Rowley gives a full account of all of the relationships Sartre and Beauvoir had on their own, as well as those lovers they shared over the years.

Sartre and Beauvoir met in 1929 and were together until Sartre’s death in 1980. Though they were in love, they never married, and did not live together. They had decided early on that their relationship was “essential,” and that no other relationship shared with another friend or lover – regardless of how important – would ever trump that relationship. Rowley gives a full account of all of the relationships Sartre and Beauvoir had on their own, as well as those lovers they shared over the years. Her account does show Sartre as the one dictating the terms of his relationship with Beauvoir; Sartre had always told Beauvoir that jealousy was unnecessary and yet never disguised his own jealousy when Beauvoir was involved with another man (whether that makes Sartre seem callous or hypocritical is for the reader to decide).

Tete-A-Tete is arguably more readable than anything either Sartre or Beauvoir have written.

The strengths of Rowley’s account lie in her representation of this bizarre love story.

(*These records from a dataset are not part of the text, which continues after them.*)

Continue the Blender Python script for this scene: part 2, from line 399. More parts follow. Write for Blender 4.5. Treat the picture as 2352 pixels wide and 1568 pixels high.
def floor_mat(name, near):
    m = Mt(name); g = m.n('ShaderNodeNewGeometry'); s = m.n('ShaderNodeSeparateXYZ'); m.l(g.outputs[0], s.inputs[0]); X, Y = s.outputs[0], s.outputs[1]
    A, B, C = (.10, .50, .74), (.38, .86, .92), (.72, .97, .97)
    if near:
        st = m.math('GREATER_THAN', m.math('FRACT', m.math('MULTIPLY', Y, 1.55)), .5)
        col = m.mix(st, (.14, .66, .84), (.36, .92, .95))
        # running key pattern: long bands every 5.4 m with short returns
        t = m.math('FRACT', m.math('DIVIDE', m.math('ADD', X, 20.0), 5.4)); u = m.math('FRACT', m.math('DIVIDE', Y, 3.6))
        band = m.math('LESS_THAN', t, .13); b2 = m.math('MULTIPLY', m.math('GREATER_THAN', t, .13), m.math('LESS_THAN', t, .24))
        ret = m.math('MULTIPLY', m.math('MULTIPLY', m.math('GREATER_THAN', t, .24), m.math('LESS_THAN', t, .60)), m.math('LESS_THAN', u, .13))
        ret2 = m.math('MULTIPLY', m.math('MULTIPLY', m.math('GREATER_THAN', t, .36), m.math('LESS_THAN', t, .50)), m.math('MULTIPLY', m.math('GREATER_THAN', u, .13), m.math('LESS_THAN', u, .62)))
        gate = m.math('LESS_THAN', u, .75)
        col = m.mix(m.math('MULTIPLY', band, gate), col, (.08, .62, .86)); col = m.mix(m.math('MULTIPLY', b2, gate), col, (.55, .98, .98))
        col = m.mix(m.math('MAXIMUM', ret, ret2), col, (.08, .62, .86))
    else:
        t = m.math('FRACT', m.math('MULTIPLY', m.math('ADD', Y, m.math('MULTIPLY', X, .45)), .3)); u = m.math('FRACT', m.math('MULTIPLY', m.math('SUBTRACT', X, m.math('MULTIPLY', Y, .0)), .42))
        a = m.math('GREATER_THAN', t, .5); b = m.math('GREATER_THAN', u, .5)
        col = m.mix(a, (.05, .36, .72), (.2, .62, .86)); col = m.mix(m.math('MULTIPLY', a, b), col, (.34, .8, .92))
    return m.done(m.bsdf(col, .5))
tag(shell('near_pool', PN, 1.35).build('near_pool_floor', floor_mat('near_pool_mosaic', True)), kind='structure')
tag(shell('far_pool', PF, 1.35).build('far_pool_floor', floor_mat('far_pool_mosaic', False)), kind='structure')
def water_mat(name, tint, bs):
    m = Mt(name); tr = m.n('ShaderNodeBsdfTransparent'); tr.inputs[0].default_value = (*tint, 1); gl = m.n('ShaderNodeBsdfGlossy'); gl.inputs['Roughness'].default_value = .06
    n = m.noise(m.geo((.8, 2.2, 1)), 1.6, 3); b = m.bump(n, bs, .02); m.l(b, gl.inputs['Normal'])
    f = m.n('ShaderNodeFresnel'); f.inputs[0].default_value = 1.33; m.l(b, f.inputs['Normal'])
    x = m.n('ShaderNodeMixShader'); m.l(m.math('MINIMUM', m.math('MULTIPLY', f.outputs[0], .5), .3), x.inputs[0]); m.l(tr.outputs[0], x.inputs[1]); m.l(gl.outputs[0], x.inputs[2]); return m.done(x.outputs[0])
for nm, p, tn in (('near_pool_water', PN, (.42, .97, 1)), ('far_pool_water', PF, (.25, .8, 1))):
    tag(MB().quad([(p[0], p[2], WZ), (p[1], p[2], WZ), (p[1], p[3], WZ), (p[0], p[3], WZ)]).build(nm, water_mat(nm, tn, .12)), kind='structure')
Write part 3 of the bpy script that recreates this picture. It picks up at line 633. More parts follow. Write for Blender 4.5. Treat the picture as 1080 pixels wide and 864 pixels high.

Tete-A-Tete is arguably more readable than anything either Sartre or Beauvoir have written. It is also a wonderful illustration of from what circumstances Sartre and Beauvoir’s works were born. Sartre’s work, especially those more sympathetic to Communism, have not aged well, and in today’s context seem somewhat misguided. However, understanding Sartre’s disenchantment with capitalism and the West in the world after World War II excuses some of his Marxist naivite. Likewise, with Beauvoir, it is interesting to see how Sartre actually encouraged work on her landmark feminist text The Second Sex, shows how her own disenchantment with France during WWII comes out in All Men Are Mortal, and explains why her dedication of She Came To Stay to Olga Kosakiewicz is so decidedly creepy.

Finally, for all of Rowley’s obvious admiration of Simone de Beauvoir, she is still faithful to facts and fairly critical of the philosopher. And while there is an air of a soap opera to Tete-A-Tete, it doesn’t stop it being a damn fine read.